Siracusa, intitolato un piazzale a Suor Santina Scribano al Plemmirio
“Celebrare la venerabile suor Santina Scribano significa ricordare una religiosa che ha dedicato la sua vita a Dio e al prossimo con trasporto e senza risparmiare forze e impegno. La sua è senza dubbio una vicenda tutta intrisa di fede ma anche per un laico come me non è difficile scorgere il valore di un esempio positivo e di una lezione dal forte contenuto civico”.
Lo ha detto ieri sera il vice sindaco di Siracusa, Francesco Italia, partecipando alla celebrazione del cinquantenario della morte di suor Santina Scribano, svolta nel largo a lei dedicato sulla strada per Plemmirio. Suor Santina, dichiarata “venerabile” dalla Chiesa, morì a soli 51 anni. Per 4 anni prestò servizio all'ospedale Umberto I distinguendosi per la carica umanitaria nell'assistere i malati e per l'impegno altruistico che metteva nello svolgere il suo servizio. Suo padre spirituale fu don Francesco Sortino, fondatore della Città della misericordia Bethania, che spinse la religiosa a scrivere un'autobiografia.

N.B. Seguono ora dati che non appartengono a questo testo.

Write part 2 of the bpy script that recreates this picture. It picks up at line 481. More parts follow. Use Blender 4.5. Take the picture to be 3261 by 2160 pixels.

“Ciò che colpisce di questa suora minuta ma volitiva – ha affermato il vice sindaco Italia – è l'impegno totalizzante che metteva nell'adempiere ai suoi compiti, assolvendo alla volontà di Dio con una forza e un impeto che le provenivano dalla fede e che forse solo la fede può dare. Il suo non era semplice spirito di servizio ma senso di una missione svolta nel nome di un disegno superiore di cui si sentiva pienamente parte. Il termine “contropartita” non era contemplato nel suo vocabolario, parola che avrebbe dato al suo impegno quotidiano un senso materiale e terreno che non le apparteneva”.
Ha detto ancora il vice sindaco: “Mi viene da sorridere – ed è un sorriso amaro – se penso all'uso che facciamo oggi di certe parole. Ad esempio il termine “mission” impiegato in economia e nel mondo delle imprese per indicare un fine che comunque punta sempre a un profitto talvolta perseguito a danno di altri. Parole stravolte nel senso il cui uso tradisce l'immagine di un mondo in cui si privilegia il tornaconto personale, che ha perso la capacità di guardare al prossimo come un fratello e ha dimenticato che operare per il bene collettivo rafforza tutti. Una comunità larga, senza barriere e senza paure in cui pensare prima a chi ha più bisogno”.
“Dobbiamo recuperare questi valori – ha concluso Italia – specie in momenti difficili come quelli che stiamo vivendo, praticarli con convinzione e consolidarli ricordando a tutti l'esempio di chi, come suor Santina, su questa strada si è spinto più avanti di tutti noi”.